Motivation is what drives people to succeed and plays a vital role in enhancing an organizational
development. It is important to study the motivation of employees because it is related to the emotion
and behavior of employees. Recent studies show there are four drives for motivation. They are the drive
to acquire, the drive to bond, the drive to comprehend and the drive to defend.
The Drive to Acquire
The drive to acquire must be met to optimize the acquire aspect as well as the achievement element. Thus
the way that outstanding performance is recognized, the type of perks that is provided to polish the
career path. But sometimes a written letter of appreciation generates more motivation than a thousand
dollar check, which can serve as the invisible power to boost business engagement. Successful
organizations and leaders not only need to focus on the optimization of physical reward but also on
moving other levers within the organization that can drive motivation.
The Drive to Bond
The drive to bond is also key to driving motivation. There are many kinds of bonds between people, like
friendship, family. In company, employees also want to be an essential part of company. They want to
belong to the company. Employees will be motivated if they find personal belonging to the company. In
the meantime, the most commitment will be achieved by the employee on condition that the force of
motivation within the employee affects the direction, intensity and persistence of decision and behavior
in company.
The Drive to Comprehend
The drive to comprehend motivates many employees to higher performance. For years, it has been known that
setting stretch goals can greatly impact performance. Organizations need to ensure that the various job
roles provide employees with simulation that challenges them or allow them to grow. Employees don't want
to do meaningless things or monotonous job. If the job didn't provide them with personal meaning and
fulfillment, they will leave the company.
The Drive to Defend
The drive to defend is often the hardest lever to pull. This drive manifests itself as a quest to create
and promote justice, fairness, and the ability to express ourselves freely. The organizational lever for
this basic human motivator is resource allocation. This drive is also met through an employee feeling
connection to a company. If their companies are merged with another, they will show worries.

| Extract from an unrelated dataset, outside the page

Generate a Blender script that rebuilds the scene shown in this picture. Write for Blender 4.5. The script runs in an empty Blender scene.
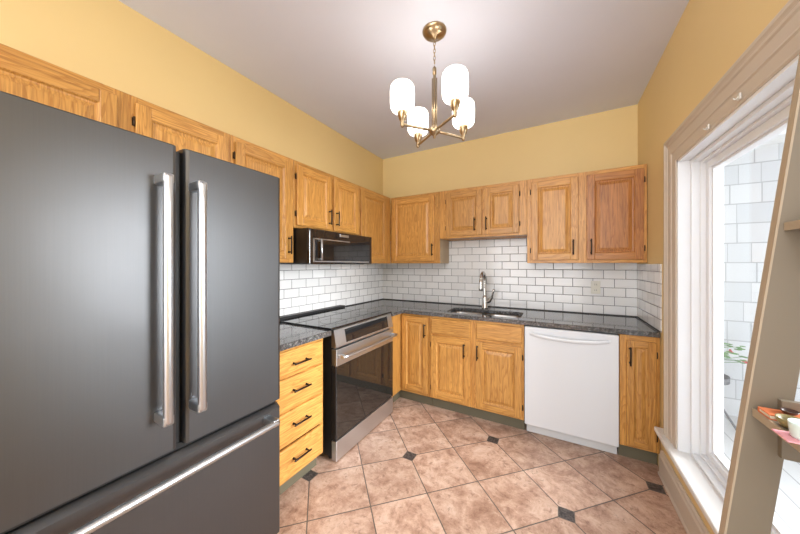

Two studies have been done to find the relations between the four drives and motivation. The article
based on two studies was finally published in Harvard Business Review. Most authors' arguments have laid
emphasis on four-drive theory and actual investigations. Using the results of the surveys which executed
with employees from Fortune 500 companies and other two global businesses (P company and H company), the
article mentions about how independent drives influence employees' behavior and how organizational
levers boost employee motivation.
The studies show that the drive to bond is most related to fulfilling commitment, while the drive to
comprehend is most related to how much effort employees spend on works. The drive to acquire can be
satisfied by a rewarding system which ties rewards to performances, and gives the best people
opportunities for advancement. For drive to defend, a study on the merging of P company and H company
shows that employees in former company show an unusual cooperating attitude.
The key to successfully motivate employees is to meet all drives. Each of these drives is important if we
are to understand employee motivation. These four drives, while not necessarily the only human drives,
are the ones that are central to unified understanding of modern human life.